### RECORDED DATA
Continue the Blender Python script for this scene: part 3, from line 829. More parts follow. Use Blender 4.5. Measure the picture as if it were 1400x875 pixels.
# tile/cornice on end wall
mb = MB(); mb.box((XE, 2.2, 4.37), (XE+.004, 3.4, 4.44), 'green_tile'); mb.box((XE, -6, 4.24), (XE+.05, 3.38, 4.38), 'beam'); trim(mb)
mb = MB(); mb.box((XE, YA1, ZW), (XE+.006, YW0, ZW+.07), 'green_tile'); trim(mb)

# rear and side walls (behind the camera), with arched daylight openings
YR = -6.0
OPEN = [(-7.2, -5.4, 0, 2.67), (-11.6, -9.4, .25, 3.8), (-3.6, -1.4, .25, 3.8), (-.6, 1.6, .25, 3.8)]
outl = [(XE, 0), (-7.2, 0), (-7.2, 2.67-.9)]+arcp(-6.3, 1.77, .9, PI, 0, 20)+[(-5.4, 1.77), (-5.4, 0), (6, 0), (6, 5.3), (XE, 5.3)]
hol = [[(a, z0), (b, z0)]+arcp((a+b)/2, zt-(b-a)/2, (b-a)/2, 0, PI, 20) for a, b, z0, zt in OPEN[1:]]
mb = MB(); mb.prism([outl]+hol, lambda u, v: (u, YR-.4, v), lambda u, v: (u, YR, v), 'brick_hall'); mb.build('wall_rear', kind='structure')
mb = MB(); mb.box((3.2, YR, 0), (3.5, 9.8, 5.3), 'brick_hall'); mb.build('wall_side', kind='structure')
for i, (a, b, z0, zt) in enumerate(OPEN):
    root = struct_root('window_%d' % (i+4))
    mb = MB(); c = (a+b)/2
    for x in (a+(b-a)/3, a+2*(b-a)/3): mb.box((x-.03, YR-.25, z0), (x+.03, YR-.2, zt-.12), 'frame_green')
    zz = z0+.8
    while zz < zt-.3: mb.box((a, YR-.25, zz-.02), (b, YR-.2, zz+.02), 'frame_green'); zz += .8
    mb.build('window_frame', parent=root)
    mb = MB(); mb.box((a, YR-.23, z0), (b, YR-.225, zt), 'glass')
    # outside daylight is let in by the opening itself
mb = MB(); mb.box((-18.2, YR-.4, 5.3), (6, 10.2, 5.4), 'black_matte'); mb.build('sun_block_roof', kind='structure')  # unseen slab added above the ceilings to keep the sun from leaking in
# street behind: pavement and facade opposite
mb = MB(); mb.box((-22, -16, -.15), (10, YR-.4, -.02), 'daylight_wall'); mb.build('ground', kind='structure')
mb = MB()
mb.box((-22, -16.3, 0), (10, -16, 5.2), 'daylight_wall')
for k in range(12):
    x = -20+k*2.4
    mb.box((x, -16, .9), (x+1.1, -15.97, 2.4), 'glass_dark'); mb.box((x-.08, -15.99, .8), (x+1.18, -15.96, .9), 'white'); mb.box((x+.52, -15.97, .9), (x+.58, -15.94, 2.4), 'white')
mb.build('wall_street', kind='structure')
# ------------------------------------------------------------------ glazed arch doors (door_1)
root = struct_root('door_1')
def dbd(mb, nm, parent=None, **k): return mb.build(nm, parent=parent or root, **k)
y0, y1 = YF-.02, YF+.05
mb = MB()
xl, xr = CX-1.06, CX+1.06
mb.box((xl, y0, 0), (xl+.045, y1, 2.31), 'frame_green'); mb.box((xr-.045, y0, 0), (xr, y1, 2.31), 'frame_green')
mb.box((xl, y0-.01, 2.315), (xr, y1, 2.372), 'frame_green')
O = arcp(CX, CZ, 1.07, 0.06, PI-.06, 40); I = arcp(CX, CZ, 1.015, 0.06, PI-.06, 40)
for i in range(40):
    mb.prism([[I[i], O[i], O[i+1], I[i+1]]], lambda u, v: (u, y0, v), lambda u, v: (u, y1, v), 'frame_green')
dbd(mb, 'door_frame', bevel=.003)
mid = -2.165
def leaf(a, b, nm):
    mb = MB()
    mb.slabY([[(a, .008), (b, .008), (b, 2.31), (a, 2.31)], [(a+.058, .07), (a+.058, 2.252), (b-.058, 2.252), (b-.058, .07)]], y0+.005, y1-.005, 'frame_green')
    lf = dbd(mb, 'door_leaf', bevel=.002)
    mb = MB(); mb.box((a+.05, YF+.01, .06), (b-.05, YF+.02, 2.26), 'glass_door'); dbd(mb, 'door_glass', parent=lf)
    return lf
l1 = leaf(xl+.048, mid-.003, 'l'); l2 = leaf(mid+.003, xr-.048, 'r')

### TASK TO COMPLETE
Emit, unaltered, the lines from the top of the listing down through the line that holds "ZW+.07), 'green_tile'); trim(mb)"; emit nothing else.

### CORRECT RESPONSE
Continue the Blender Python script for this scene: part 3, from line 829. More parts follow. Use Blender 4.5. Measure the picture as if it were 1400x875 pixels.
# tile/cornice on end wall
mb = MB(); mb.box((XE, 2.2, 4.37), (XE+.004, 3.4, 4.44), 'green_tile'); mb.box((XE, -6, 4.24), (XE+.05, 3.38, 4.38), 'beam'); trim(mb)
mb = MB(); mb.box((XE, YA1, ZW), (XE+.006, YW0, ZW+.07), 'green_tile'); trim(mb)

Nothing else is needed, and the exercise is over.